German business sentiment improved in June, with the IFO business climate survey increasing to 88.4 from 87.5 the month prior, likely driven by an improved outlook for public spending. The improvement is consistent with the provisional PMI print released earlier in the week, which also ticked higher. There was a marked increase in the business expectations component, which rose to 90.7 in June, its highest level in over two years.

Today’s Economic Data and Events

No key data releases

Fixed Income

US Treasuries rose once more on Tuesday, on the back of weaker consumer confidence data and comments from Fed Chair Powell. The yield on the 2yr treasury fell 4bps to reach 3.8251%, while the 10yr yield fell 5bps to 4.2945%.

Moves in European bond yields were mixed on the day. UK, Italian and Swiss 10yr yields fell, while the remainder rose. The German 10yr Bund, in particular, gained almost 4bps to 2.542%.

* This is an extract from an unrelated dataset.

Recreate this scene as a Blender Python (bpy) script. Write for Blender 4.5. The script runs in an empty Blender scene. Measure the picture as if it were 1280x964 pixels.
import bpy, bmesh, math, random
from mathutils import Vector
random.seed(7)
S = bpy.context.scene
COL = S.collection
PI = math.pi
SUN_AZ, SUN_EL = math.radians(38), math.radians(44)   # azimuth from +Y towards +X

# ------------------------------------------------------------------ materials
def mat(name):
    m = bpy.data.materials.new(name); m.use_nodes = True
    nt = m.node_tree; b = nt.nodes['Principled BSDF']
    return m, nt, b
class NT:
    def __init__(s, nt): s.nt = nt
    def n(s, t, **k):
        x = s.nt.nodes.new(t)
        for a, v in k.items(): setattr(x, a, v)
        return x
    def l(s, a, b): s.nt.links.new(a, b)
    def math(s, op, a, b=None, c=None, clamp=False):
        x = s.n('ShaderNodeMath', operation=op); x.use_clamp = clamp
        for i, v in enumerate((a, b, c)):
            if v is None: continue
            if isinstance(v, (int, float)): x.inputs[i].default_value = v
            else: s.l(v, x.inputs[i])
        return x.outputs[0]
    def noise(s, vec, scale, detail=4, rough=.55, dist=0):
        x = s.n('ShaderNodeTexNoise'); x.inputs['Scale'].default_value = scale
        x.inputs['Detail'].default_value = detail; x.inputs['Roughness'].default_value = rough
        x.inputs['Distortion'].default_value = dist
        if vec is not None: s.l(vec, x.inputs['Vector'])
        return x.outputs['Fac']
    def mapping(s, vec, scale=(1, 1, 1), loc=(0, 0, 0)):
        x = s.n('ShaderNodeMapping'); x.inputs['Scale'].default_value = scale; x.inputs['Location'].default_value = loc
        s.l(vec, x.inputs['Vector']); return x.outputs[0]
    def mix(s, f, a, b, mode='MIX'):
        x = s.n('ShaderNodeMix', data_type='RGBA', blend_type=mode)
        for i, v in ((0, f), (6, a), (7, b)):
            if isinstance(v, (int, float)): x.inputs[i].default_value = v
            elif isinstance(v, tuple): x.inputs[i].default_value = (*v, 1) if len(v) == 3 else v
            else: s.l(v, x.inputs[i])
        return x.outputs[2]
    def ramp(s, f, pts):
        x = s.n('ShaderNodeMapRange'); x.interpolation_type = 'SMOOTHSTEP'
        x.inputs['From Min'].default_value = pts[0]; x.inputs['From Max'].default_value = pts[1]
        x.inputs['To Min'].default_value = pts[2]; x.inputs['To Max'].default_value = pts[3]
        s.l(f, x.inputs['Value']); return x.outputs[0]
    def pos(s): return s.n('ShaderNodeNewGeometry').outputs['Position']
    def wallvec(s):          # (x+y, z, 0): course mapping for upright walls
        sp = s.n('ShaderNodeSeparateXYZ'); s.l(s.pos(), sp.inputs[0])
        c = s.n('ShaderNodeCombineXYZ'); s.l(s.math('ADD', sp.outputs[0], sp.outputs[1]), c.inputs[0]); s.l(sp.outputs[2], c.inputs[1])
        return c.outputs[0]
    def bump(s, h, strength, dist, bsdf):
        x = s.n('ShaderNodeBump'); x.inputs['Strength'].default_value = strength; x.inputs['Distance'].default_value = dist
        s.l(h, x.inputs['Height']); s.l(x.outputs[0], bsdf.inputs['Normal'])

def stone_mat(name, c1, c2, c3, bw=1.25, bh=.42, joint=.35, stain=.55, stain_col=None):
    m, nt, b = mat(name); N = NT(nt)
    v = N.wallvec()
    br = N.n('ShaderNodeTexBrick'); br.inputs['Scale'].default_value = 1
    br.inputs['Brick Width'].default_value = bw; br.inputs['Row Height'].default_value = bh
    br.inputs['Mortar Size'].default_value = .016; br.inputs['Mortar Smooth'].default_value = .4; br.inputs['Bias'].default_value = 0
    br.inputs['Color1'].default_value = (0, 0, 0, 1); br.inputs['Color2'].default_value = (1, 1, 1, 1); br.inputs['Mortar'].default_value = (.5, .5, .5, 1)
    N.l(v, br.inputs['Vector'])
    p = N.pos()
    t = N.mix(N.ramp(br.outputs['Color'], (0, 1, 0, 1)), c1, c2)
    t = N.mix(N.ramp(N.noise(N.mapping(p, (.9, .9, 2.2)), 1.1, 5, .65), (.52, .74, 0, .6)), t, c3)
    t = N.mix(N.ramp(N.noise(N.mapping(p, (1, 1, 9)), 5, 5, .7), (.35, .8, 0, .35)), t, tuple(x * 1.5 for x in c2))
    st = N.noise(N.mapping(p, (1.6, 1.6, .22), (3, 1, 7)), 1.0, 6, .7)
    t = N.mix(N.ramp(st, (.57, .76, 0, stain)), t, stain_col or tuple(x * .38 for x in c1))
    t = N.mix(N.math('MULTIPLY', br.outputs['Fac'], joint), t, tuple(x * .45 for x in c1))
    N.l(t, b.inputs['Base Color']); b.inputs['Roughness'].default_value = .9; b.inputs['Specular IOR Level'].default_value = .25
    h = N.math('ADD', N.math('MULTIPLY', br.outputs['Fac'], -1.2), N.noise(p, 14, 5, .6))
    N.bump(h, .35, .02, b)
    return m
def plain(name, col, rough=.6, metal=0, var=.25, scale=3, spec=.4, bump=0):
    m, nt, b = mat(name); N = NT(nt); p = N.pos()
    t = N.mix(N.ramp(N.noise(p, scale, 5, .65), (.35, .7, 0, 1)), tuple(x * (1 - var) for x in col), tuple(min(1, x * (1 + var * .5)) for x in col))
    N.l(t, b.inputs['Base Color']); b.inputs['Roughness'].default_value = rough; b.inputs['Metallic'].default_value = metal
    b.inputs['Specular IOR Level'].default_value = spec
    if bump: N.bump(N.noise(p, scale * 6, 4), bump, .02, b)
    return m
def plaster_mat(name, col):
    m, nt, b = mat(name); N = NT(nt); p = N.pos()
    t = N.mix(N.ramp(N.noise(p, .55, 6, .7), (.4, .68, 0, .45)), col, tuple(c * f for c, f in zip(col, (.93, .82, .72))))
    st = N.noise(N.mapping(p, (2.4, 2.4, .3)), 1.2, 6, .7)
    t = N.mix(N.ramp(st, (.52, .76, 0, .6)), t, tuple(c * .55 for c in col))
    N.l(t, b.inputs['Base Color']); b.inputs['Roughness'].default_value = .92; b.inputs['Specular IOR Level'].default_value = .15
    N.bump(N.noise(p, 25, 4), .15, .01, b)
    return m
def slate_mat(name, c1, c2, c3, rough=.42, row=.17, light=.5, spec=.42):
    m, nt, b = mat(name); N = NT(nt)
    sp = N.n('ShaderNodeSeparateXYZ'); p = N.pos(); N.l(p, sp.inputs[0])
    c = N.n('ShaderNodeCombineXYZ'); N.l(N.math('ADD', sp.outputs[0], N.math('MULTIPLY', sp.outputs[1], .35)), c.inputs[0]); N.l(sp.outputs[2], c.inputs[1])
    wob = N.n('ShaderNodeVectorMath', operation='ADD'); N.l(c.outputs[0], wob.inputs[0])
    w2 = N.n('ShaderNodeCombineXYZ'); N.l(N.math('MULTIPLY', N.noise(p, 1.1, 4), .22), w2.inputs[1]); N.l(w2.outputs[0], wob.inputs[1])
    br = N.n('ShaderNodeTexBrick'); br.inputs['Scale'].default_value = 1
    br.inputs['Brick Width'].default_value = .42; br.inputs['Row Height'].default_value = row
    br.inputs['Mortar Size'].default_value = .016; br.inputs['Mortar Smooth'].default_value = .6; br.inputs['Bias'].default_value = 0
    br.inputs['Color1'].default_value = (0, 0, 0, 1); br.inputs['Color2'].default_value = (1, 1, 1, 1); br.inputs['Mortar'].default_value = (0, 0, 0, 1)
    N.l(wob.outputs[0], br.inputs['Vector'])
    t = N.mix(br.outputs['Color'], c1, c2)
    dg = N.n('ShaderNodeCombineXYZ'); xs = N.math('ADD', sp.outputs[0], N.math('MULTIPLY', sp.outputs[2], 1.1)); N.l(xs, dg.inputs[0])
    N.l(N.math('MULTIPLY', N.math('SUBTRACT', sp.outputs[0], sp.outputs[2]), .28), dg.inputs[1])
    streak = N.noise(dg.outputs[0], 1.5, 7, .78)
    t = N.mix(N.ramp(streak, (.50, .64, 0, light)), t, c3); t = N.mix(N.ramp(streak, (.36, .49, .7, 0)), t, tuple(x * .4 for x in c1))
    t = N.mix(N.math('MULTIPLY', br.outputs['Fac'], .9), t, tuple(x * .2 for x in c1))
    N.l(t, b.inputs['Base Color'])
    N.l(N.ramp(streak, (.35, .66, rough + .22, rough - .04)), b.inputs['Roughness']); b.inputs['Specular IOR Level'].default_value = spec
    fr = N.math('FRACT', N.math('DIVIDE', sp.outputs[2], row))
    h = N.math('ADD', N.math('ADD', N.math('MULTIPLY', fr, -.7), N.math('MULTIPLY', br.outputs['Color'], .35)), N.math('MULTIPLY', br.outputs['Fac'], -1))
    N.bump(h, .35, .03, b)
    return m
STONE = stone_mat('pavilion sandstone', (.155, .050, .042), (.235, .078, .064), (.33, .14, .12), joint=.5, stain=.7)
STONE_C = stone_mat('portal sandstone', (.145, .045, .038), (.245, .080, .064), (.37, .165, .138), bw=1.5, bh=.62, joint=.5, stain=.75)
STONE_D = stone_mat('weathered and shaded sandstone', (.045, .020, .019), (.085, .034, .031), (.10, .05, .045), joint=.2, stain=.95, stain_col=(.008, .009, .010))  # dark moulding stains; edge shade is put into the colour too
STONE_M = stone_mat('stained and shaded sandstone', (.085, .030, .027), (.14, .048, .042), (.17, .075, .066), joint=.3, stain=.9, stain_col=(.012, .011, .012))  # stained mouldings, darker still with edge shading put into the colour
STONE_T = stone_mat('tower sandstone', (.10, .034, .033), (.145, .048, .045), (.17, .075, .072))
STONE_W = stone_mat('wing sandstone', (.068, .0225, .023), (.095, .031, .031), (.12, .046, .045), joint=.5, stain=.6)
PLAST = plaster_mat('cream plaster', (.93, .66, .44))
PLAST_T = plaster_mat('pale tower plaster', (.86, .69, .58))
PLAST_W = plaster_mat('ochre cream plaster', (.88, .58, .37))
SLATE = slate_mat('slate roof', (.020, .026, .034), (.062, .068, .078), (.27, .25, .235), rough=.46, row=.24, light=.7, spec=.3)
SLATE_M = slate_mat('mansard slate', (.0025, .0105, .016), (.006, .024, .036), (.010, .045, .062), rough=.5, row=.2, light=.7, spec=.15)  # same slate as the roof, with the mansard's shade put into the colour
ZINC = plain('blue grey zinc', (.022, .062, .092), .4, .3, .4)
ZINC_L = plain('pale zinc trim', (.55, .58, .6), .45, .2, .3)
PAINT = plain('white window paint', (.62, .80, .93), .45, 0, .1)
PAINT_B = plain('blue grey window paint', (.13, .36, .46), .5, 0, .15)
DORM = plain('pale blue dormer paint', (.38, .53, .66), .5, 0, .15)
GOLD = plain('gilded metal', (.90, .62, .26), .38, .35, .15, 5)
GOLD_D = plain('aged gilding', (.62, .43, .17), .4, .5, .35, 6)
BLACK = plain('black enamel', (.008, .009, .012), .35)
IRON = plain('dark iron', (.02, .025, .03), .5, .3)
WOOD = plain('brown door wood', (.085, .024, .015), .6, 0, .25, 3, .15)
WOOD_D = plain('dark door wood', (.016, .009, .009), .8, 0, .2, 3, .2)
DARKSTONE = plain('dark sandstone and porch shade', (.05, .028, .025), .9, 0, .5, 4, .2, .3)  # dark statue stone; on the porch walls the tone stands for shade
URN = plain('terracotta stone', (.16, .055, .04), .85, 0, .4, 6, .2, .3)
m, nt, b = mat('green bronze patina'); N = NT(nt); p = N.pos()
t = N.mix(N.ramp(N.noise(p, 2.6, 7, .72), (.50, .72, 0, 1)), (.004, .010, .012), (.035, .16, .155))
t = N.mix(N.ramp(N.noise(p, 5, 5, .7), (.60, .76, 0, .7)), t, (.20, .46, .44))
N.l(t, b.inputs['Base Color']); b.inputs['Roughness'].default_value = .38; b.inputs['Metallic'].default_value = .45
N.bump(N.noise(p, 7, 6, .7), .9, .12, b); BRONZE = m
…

The UAE sold AED 550m in a sukuk with a maturity of May 2027 with a yield of 3.88%. The bid-cover ratio was at 5.36x. The UAE also sold AED 550m in an August 2028 sukuk with a yield of 3.83% and a bid-cover ratio of 5.9x.

Fitch affirmed their ‘AA’ rating on Abu Dhabi’s sovereign noting strong “fiscal and external metrics.” Fitch kept the rating outlook as stable.

Türkiye has mandated banks for a 5yr USD sukuk, pricing around 7.25%.

Dar Al-Arkan has mandated banks for a USD 5yr benchmark sukuk.

FX

Weaker consumer confidence, comments from Fed Chair Powell and the holding of the Israel-Iran truce sent the US dollar spot index lower on Tuesday, falling 0.6%. EURUSD rose 0.3% to 1.1609, GBPUSD gained just under 0.7% to 1.3615 and USDJPY fell 0.8% to reach 144.94.

In emerging markets, USDINR fell almost 0.9% to reach 85.98 while USDTRY was broadly flat on the day, falling just 0.03% to 39.6037.

Equities

There were strong gains across US equity markets on Tuesday, with investors eyeing the possibility of a July rate cut after Fed Chair Powell’s comments. The Dow Jones gained 1.9%, the S&P 500 rose 1.1% and the NASDAQ increased 1.4%.

European stocks were also higher on the day. The Euro Stoxx 50 index rose 1.4%, the DAX gained 1.6% and the CAC 40 increased by 1%. The FTSE 100 remained flat.

In regional markets both the DFM and ADX rose 3.4%, while the Tadawul gained 2.4%.

Commodities

Oil prices saw further declines on Tuesday, driven by a surprise announcement from President Trump indicating that China would be allowed to continue buying Iranian oil. Both Brent and WTI fell 6%, ending the day at USD 67.14/b and USD 64.37/b, respectively.